Peccato che tutto risultasse troppo “recitato”: il napoletano della protagonista Gaia Aprea non risultava credibile, dall’interpretazione usciva un personaggio tipo, un bozzetto della figura di donna napoletana che non rispecchia certo la veracità di una Pupella Maggio o di una Regina Bianchi, che certo l’attrice deve aver osservato ben poco. Più realistico nel dialetto si è rivelato Giacinto Palmarini per Gaetano Diodato, il padre di Luisella che la vende al professore per cinquanta lire e professa di voler rimanere scopatore quando alla fine suo malgrado gli danno la medaglia d’onore alla morale.
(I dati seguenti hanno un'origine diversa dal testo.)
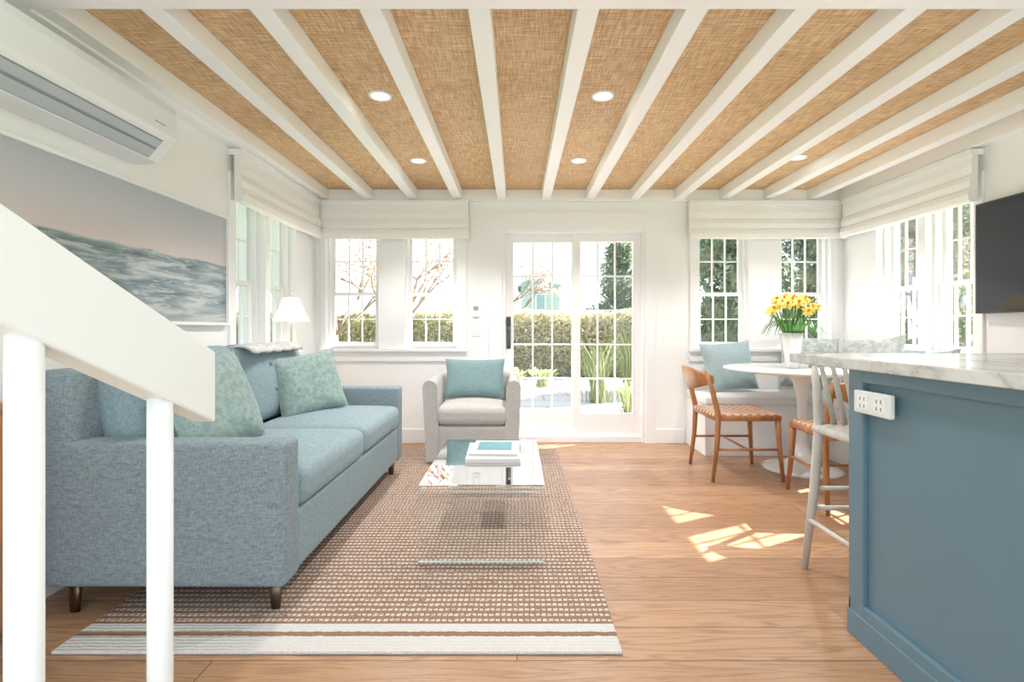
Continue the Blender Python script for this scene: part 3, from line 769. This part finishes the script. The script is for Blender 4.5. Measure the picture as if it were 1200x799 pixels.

Preciso, ma non realistico a livello drammaturgico: pur essendo un ignorante dei bassifondi ha in bocca ragionamenti e strumenti di comprensione che talvolta si pongono alla pari del professore e del conte Maffei, suo leccapiedi. La regìa di Benedetto Sicca non era invadente, ha peccato nei punti d’assieme in cui gli attori tendevano ad assumere pose, rimando a un vecchio teatro di maschere che in una pièce moderna stona. Piacevole l’accompagnamento per tutto lo spettacolo del violino di Riccardo Zamuner, suggellato poi nell’assolo cantato e parlato di Luisella quando ritorna popolana adesso consapevole, di non facile esecuzione.

La riscrittura presenza diverse falle drammaturgiche: Luisella passa a parlare napoletano nell’ultima scena all’improvviso, senza motivo riguardo alla precedente affermazione di essersi dimenticata ormai la sua vecchia lingua; Luisella capisce di essere stata sfruttata grazie alla formazione culturale che il professore le ha dato e questo dato non viene fuori, non si capisce quindi se la conclusione che vuole darne la rielaborazione sia positiva o negativa riguardo alla validità degli strumenti della “morale borghese”. L’opera si presenta comunque una buona occasione per riflettere su temi che Shaw meditava già nel 1914: la schiavizzazione della persona in una società di immagine, l’esteriorità dei comportamenti (dell’alta borghesia allora, ma ancora oggi in molti casi la forma si considera sostenza), attraverso la figura chiave del professore che non si cura minimamente del destino di Luisella/Eliza dopo la “trasformazione” e per lei non ha nessuna umana stima, considerandola un “animaletto”, una cavia da esperimento. Noi siamo la fioraia, il meccanismo sociale Higgins/Puoti.